08-07-2015 07:43 PM
I'm develping a program to communicate with an external device, and it has a specific protocol. Often times, I need to make structs/typedefs of specific type (u8/u16/u32) that have values defined by multiple selection. For example, the protocol asks for the following:
The field is a bit field structure (multiple bits can be set simultaneously) defined as follows:
typedef u_16 COMM_TYPES;
#define A 0x8000
#define B 0x4000
#define C 0x2000
#define D 0x1000
How would you recommend implementing this? I've tried looping through a listbox in combination with a text ring that has the name and value pairs, but its cumbersome doing for each unique typedef (see image below)
08-07-2015 07:57 PM - edited 08-07-2015 07:58 PM
That's what I would do. Other than I might use OR instead of sum, but that shouldn't make a difference.

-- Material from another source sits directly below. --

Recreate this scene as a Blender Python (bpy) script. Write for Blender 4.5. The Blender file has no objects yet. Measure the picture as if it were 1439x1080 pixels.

The other possibility would be to take the array of index values, to a 2^x where x the array of indices, then add that. This assumes that every index in the array matches bit for bit with the enum values. Nothing is missing, and array element 0 corresponds to bit 0. In your case, your order is reversed, but you can reverse the array. And all your values are in the highest nibble of the highest byte (hex ?000) So you'd have to do some bit shifting or multiplication to get the actual values.
But I think this would make your code that much more fragile. I would just do what you have shown.
08-07-2015 08:06 PM
08-07-2015 08:23 PM
I thought he had a ring going on in there.
Now that I copied the VI snipped so I could see it, and play with it, I see that it does, but the snippet is a lot more convoluted than it needs to be. I can't even tell what the user experience with this VI is supposed to be.